Supplier’s right of withdrawal

  1. In the event of unforeseen events within the meaning of section V of the Terms and Conditions of Delivery, insofar as they substantially change the economic importance or content of the performance or have a considerable effect on the supplier’s operations, and in the case of an impossibility of performance that subsequently becomes evident, the contract shall be amended accordingly. Where this is not economically viable, the supplier shall have the right to withdraw wholly or partly from the contract.
  1. The purchaser shall have c no right to compensation due to such a withdrawal. If the supplier wishes to make use of the right of withdrawal, they shall inform the purchaser thereof without delay after realising the implications of the event, even if an extension of the term of delivery had been initially agreed with the customer.


Special provision

  1. Lift tables without operator riding along:
    1. Caution: The offered and/or delivered lift table is only approved as lifting gear for loads. It is not set up for an operator riding along or standing on the lifted platform.
    2. The inspection log book must not be maintained for the offered and/or delivered lift table. However, upon request, we can include an inspection log book against an additional fee.
  1. Lift tables with operator riding along:
    1. The offered and/or delivered lift table is designed for an operator driving along on the platform and meets the respective safety regulations of UVV/VBG 14.
    2. However, a version complying with the elevator regulation cannot be delivered.
  1. Lift tables designed for an operator riding along must be checked prior to initial commissioning by an expert.
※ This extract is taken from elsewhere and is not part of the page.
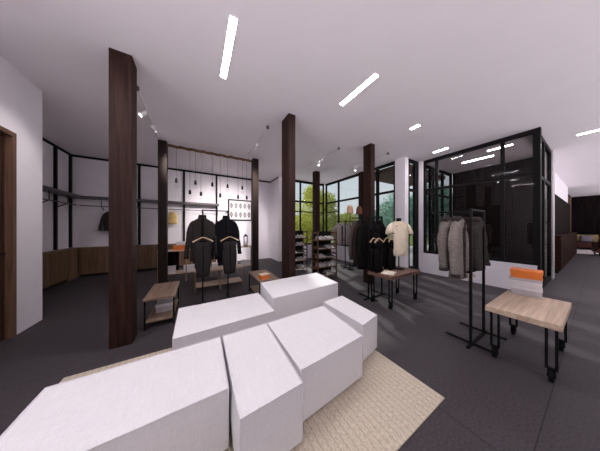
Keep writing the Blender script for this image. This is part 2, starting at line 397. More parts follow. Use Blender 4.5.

Initial and final inspection are carried out by the manufacturer. After lift table assembly on site, an acceptance test must be carried out by an expert. The acceptance test must be initiated by the operating company. The necessary inspection log book is included in the scope of delivery.


Place of jurisdiction, place of performance

  1. If the customer is a registered trader, place of jurisdiction shall be Bielefeld. However, we shall be entitled to also bring action against the customer at his place of residence.